Just recently there was a problem discovered in considered to be stable DirectShow component (the problem itself is not fatal – access violation while being used in improbable scenario – and thus it may appear it is even ignored), another “pleasant” thing came up with an API from another vendor.
The camera vendor is recognized in the industry and even considered to be among leaders, kind of “cheap for superior quality”. Their SDK/API has always been offered to reach several goals: the first was to cover product line with unified access method; the second was to embed implementation of a not so much popular TFTP protocol used for this type of hardware (rivals use more popular protocols: HTTP, RTSP). These not include regular things like to documented access to variety of features, availability for Win32 and Linux etc.

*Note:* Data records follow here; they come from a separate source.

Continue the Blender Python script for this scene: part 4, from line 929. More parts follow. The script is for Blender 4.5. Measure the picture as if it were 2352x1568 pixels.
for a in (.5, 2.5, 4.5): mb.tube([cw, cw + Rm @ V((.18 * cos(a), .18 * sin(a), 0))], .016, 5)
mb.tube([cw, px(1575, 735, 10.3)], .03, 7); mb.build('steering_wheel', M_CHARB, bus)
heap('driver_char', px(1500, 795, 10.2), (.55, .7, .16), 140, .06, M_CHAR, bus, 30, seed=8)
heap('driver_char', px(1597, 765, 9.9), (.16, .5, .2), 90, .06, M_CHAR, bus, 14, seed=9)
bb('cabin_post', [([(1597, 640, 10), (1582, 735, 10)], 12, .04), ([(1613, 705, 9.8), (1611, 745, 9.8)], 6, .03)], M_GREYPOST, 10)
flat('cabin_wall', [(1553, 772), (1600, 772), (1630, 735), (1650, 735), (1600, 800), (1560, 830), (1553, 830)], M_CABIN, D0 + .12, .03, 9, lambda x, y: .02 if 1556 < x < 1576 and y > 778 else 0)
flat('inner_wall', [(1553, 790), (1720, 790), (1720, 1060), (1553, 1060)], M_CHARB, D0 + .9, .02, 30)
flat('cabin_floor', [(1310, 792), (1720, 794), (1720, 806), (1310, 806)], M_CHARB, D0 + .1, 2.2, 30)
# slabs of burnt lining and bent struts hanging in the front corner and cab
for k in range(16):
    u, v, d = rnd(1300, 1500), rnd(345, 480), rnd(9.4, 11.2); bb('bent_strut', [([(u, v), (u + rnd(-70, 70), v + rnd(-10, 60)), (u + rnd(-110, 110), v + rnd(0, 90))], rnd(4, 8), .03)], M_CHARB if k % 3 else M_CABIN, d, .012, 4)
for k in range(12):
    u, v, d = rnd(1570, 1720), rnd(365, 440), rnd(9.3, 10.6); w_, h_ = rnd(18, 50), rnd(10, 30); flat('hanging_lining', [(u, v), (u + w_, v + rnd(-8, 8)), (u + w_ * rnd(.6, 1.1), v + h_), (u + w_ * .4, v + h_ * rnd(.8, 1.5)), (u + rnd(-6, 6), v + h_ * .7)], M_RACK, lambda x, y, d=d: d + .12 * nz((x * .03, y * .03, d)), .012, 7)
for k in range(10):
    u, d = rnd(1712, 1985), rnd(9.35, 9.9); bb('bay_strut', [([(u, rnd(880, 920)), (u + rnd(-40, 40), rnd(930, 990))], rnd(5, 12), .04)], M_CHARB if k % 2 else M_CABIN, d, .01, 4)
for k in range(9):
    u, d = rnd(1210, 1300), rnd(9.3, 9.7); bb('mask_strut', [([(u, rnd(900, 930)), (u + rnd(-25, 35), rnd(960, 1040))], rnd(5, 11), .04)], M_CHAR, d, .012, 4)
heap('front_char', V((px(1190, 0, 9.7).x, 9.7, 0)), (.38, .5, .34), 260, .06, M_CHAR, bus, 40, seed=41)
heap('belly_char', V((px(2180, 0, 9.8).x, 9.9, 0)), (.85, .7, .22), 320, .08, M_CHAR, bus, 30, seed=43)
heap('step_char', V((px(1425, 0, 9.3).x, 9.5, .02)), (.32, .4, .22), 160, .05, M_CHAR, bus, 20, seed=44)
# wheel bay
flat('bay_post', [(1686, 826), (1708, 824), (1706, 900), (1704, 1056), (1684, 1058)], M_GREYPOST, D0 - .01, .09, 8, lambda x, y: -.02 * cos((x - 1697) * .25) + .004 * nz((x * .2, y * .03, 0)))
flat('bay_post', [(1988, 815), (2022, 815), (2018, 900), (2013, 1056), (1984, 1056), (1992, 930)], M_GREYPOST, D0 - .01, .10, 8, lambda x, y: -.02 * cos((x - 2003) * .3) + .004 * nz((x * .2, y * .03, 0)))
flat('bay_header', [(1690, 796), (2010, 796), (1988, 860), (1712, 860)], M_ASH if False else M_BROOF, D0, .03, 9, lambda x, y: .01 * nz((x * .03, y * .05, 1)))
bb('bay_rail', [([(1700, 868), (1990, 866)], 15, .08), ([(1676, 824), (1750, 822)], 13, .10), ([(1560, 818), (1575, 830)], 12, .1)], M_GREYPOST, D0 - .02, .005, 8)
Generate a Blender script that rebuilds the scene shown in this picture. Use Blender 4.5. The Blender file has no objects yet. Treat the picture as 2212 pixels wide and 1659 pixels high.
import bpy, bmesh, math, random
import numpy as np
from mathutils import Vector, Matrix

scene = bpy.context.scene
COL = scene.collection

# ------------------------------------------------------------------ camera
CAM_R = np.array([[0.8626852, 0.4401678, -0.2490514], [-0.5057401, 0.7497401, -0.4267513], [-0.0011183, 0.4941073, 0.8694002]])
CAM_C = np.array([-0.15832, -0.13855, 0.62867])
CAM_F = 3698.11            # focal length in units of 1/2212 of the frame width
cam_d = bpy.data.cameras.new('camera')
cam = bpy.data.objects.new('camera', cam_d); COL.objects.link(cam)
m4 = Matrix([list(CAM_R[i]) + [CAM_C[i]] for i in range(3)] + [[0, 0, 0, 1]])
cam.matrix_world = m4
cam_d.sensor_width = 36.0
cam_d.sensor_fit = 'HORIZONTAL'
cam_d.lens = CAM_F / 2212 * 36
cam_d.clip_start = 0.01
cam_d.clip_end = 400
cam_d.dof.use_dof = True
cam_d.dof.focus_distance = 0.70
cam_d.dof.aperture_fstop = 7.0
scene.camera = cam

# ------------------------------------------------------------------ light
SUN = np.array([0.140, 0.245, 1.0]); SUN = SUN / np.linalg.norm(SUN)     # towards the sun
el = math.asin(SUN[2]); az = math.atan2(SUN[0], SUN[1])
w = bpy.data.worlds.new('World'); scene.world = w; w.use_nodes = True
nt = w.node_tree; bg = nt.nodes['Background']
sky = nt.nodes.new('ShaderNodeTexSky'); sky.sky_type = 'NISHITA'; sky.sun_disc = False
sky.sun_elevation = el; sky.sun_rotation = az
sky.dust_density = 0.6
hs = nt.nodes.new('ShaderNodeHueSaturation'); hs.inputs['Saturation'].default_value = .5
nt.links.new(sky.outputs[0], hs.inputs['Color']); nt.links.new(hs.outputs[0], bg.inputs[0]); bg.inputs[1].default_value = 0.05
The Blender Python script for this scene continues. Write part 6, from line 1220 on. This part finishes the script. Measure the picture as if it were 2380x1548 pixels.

API documentation has always been not very much accurate as if it was given insufficient attention but luckily it was quite simple to figure things out. Another warning thing was that native software worked directly, without SDK: it was not very good for independent software vendors like us because there was a suspicion that SDK was something complimentary and was undertested. Fortunately however, the vendor decided to change this and their mainstream software started using the same SDK redistributables available for independent vendors also.
The first incident was recently when the vendor changed SDK implementation without changing published API and without giving any notice in documentation on one of the features. It did not break compilation or anything in our software, however it started working differently in production environment. We started receiving complaints and since we did not find any documentation changes, contacted the vendor’s support for comments and found out that implementation has been changed…
Now we got a new issue. As mentioned before, SDK’s advantage was to cover product line being constantly extended. New hardware from the product line appears to be quite sophisticated – a camera with multiple sensors. I believe this was not the thing foreseen when original SDK was designed so there was a kind of solution to workaround indexed access to individual sensor parameters in the API. However it appeared now that new products don’t support some of the older product features and SDK instead of returning a kind of “unsupported” error code to the requests, instead it messes other values. So it appeared that unified access to the product line was broken…
Everything was finally sorted out but in total it took a lot of time to. First of all, the problem due to its nature spread to production from where the dealer started receiving complaints from his client. The dealer in his turn forwarded the issue to us where we had problems investigating it because this particular piece of hardware is a kind of rare and expensive. When we gather sufficient data to think of the case as an SDK bug we forwarded the issue to the vendor.
Obviously the vendor responded with ridiculous suggestions assuming us to be complete lamers. Still we were in position to help our client and resolve the case, so spent some time to gather additional information to prove the supposition of an SDK bug. It took quite some time at our expense while finally we could work out a workaround for the problem and soon after receive a confirmation for a bug… Can we expect it to be fixed with next SDK update? “We will do this some time later”.
Why things happen this way? OK we are a small ISV with our own problems getting things work as expected. The vendor, however, is a high technology leader, well known and recognized throughout the industry, a subject of a completely different scale. Expensive hardware ans software is involved and we are still getting ridiculous problems at the output.